| Director: | Andrew Stanton |
| Starring: | Ben Burtt, Elissa Knight, Jeff Garlin, Fred Willard |
| Ratings: | G - |
| Time: | 97 min. |
| Web Site: |
Out There:
Production Designer Ralph Eggleston'S
Fantastic Visions Of Earth And Space
The production design for "WALL-E" required a unique cinematic vision of the future that ran the gamut -- from an abandoned trash-covered Earth to an enormous floating cruise ship in space perched on the edge of a nebula that is home to thousands of humans. Overseeing the production design on the film was Ralph Eggleston ("Finding Nemo"), a Pixar veteran with art director credits on "Toy Story" and "The Incredibles," and who directed the Oscar®-winning short, "For the Birds." Working closely with him to achieve his artistic goals were three top art directors: Anthony Christov (sets art director), Bert Berry (shading art director), and Jason Deamer (character art director)."We find our own sense of world and create it from scratch."
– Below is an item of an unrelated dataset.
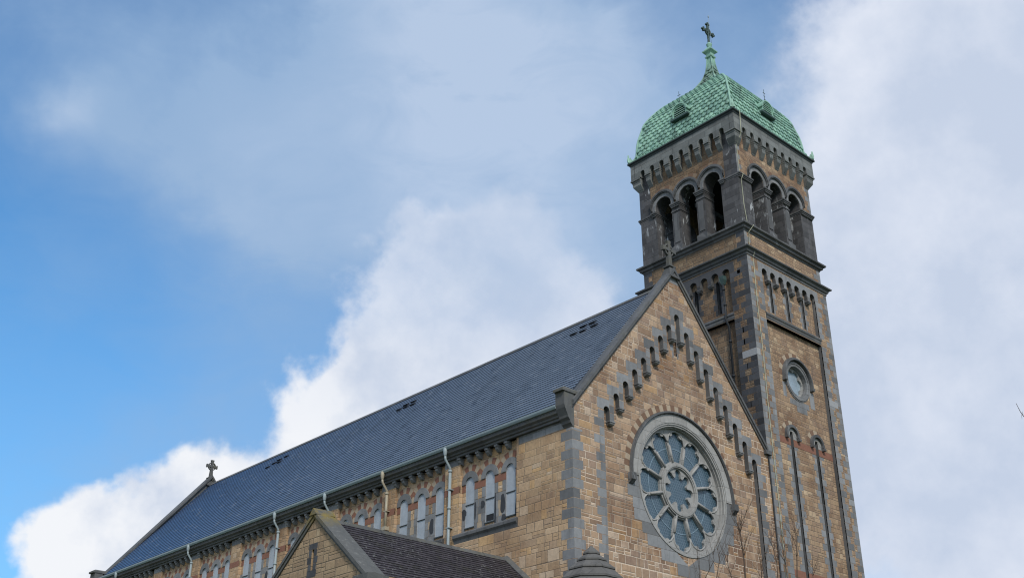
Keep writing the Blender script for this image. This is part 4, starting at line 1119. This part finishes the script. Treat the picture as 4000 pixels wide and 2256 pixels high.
# ---- parapet on corbels
PHf = 3.40
PF = tframes(PHf)
MC = [-2.60 + .65 * i for i in range(9)]; MR = .15
for fi, F in enumerate(PF):
    e = PHf if fi % 2 == 0 else PHf - .26
    poly = [(-e, 33.60)]
    for c in MC: poly += [(c - MR, 33.60)] + arc(c, 33.80, MR, PI, 0, 8) + [(c + MR, 33.60)]
    poly += [(e, 33.60), (e, 34.55), (-e, 34.55)]
    p = MB(); p.plate(F, poly, -.28, 0.0); p.build('parapet', 'parapet', church, 'grey parapet on a row of arches' if fi == 0 else None)
    # corbels
    def mach(lu, wd):
        c = MB(); n0 = -.30
        c.box(F, lu - wd, lu + wd, 33.52, 33.60, n0, .03); c.box(F, lu - wd + .015, lu + wd - .015, 33.42, 33.52, n0, -.03)
        c.prism([F(lu - wd + .03, 33.42, n0), F(lu - wd + .03, 33.42, -.05), F(lu - wd + .03, 33.20, -.06), F(lu - wd + .03, 32.86, -.27), F(lu - wd + .03, 32.86, n0)],
                [F(lu + wd - .03, 33.42, n0), F(lu + wd - .03, 33.42, -.05), F(lu + wd - .03, 33.20, -.06), F(lu + wd - .03, 32.86, -.27), F(lu + wd - .03, 32.86, n0)])
        return c
    pr = mach(MC[0] + .325, .17).build('parapet_corbel', 'parapet', church)
    for i in range(1, 8): copy_part(pr, tuple(F.u * (.65 * i)))
# corner corbels
for a, b in ((-1, -1), (1, -1), (1, 1), (-1, 1)):
    c = MB(); x0, x1 = TX + a * 2.80, TX + a * (PHf + .0); y0, y1 = TY + b * 2.80, TY + b * PHf
    def sq(h, z): # corner block footprint growing outwards
        xo, yo = TX + a * h, TY + b * h; return [(TX + a * 2.8, TY + b * 2.8, z), (xo, TY + b * 2.8, z), (xo, yo, z), (TX + a * 2.8, yo, z)]
    L = [sq(BH + .012, 32.86), sq(PHf - .06, 33.20), sq(PHf - .05, 33.42), sq(PHf - .03, 33.42), sq(PHf - .03, 33.52), sq(PHf + .03, 33.52), sq(PHf + .03, 33.598)]
    vs_ = [v for l in L for v in l]; n = len(L)
    fs_ = [(4 * i + j, 4 * i + (j + 1) % 4, 4 * i + 4 + (j + 1) % 4, 4 * i + 4 + j) for i in range(n - 1) for j in range(4)] + [(0, 3, 2, 1), tuple(range(4 * n - 4, 4 * n))]
    c.add(vs_, fs_); c.build('corner_corbel', 'parapet', church)
ev = MB(); ev.square(TX, TY, [(3.2, 34.50), (PHf + .02, 34.50), (PHf + .05, 34.58), (PHf + .12, 34.62), (PHf + .13, 34.68), (3.2, 34.68)], 0, True)
ev.build('dome_gutter', 'copper_edge', church)

# ---- copper dome
PR = [(3.46, 34.68), (3.42, 34.74), (3.30, 34.86), (3.18, 35.05), (3.13, 35.3), (3.11, 35.6), (3.05, 36.1), (2.92, 36.65), (2.78, 37.2), (2.50, 37.7), (2.20, 38.12), (1.88, 38.46), (1.55, 38.74), (1.24, 38.97), (.99, 39.2), (.78, 39.47), (.57, 39.8), (.38, 40.2), (.235, 40.7), (.165, 41.2), (.14, 41.55), (.135, 41.75)]
def cr_(p0, p1, p2, p3, t):
    return tuple(.5 * ((2 * b) + (-a + c) * t + (2 * a - 5 * b + 4 * c - d) * t * t + (-a + 3 * b - 3 * c + d) * t ** 3) for a, b, c, d in zip(p0, p1, p2, p3))
PS = []
for i in range(len(PR) - 1):
    a, b, c, d = PR[max(i - 1, 0)], PR[i], PR[i + 1], PR[min(i + 2, len(PR) - 1)]
    for k in range(5): PS.append(cr_(a, b, c, d, k / 5))
PS.append(PR[-1])
dm = MB()
for fi in range(4):
    F = Frame((TX, TY, 0), tuple(TF[fi].u), tuple(TF[fi].n))
    vs_ = []; fs_ = []; n = len(PS)
    for h, z in PS: vs_ += [F(-h, z, h), F(h, z, h)]
    dm.add(vs_, [(2 * i, 2 * i + 1, 2 * i + 3, 2 * i + 2) for i in range(n - 1)], 0, True)
dome = dm.build('dome', 'copper', church, 'four sided onion shaped green copper dome')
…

~ Ralph Eggleston, Production Designer
According to producer Morris, "The biggest overall challenge on this film from my point of view was the production design and locking down the look of our sets and environments. We knew going into it that we needed to have a future incarnation of Earth in its abandoned state, but it was enormously complicated to get all the detailed nooks and crannies figured out. The design of the Axiom and the space environments were also tricky, but we had a larger body of material for those elements to research and learn from. Ralph and his team did an amazing job creating entertaining and intriguing worlds that became characters in their own right and helped Andrew tell the story he wanted to tell."
"One of the great things about what Pixar does," explains Eggleston, "is that we create animated films that also have elements of special effects films and live-action films. We find our own sense of world and create it from scratch. With 'WALL-E,' it was essential that the audience believe in this world or they would have a hard time believing that our main character is really the last robot on Earth. So we set out to make our Earth setting very realistic with a great level of detail. We created nearly six miles of cityscape so that everywhere WALL-E goes, we know exactly where it is and that world really exists. We ended up stylizing it quite a bit for animation, but these are the most realistic settings we've ever created here at Pixar. This was also our toughest assignment from an artistic standpoint.
"Another one of our goals on this film was to use color and lighting to highlight WALL-E's emotions and help the audience connect with them," he adds. "Act one is all about romantic and emotional lighting, and act two is very much about sterility, order and cleanliness. The second act is the direct antithesis of the first. As the film progresses, we slowly but surely introduce a little bit more romantic lighting. A big part of my job is wrangling all of these disparate ideas from the art department all the way through the production pipeline."
For inspiration in creating the look of outer space for "WALL-E," Eggleston and his team turned to idealized views of the future from NASA scientists of the 50s and 60s, and the concept art for Disneyland's Tomorrowland.
"One of the biggest influences for me and everyone on the film in terms of creating our vision of the future was the art created for Tomorrowland," explains Eggleston. "It wasn't about the specifics, but rather the notion of 'Where's my jet pack?' You look at a lot of the space program paintings of the 40s, 50s, and 60s, and you see fantastic imagery of buildings on Mars. Somewhere around 1978, they stopped doing that because they wouldn't fund anything that they knew they couldn't do. We were interested in showing what the future could be like and won't it be great when we get there. That's what we wanted to impart with a lot of the design of this film."
Inspiration for the Axiom design came from researching luxury cruise ships, including those operated by Disney. Field trips to Vegas also helped to suggest practical lighting for an artificial luxury setting.
"The original concept for the Axiom came from a cruise line," says Eggleston. "We designed a massive space ship that is as big as a city, several miles long, and capable of holding hundreds of thousands of residents. We knew that the audience would need some kind of visual grounding, so we put it next to a nebula. When we first see the nebula, it reminds you of a mountain with something on top, and then it reveals the Axiom."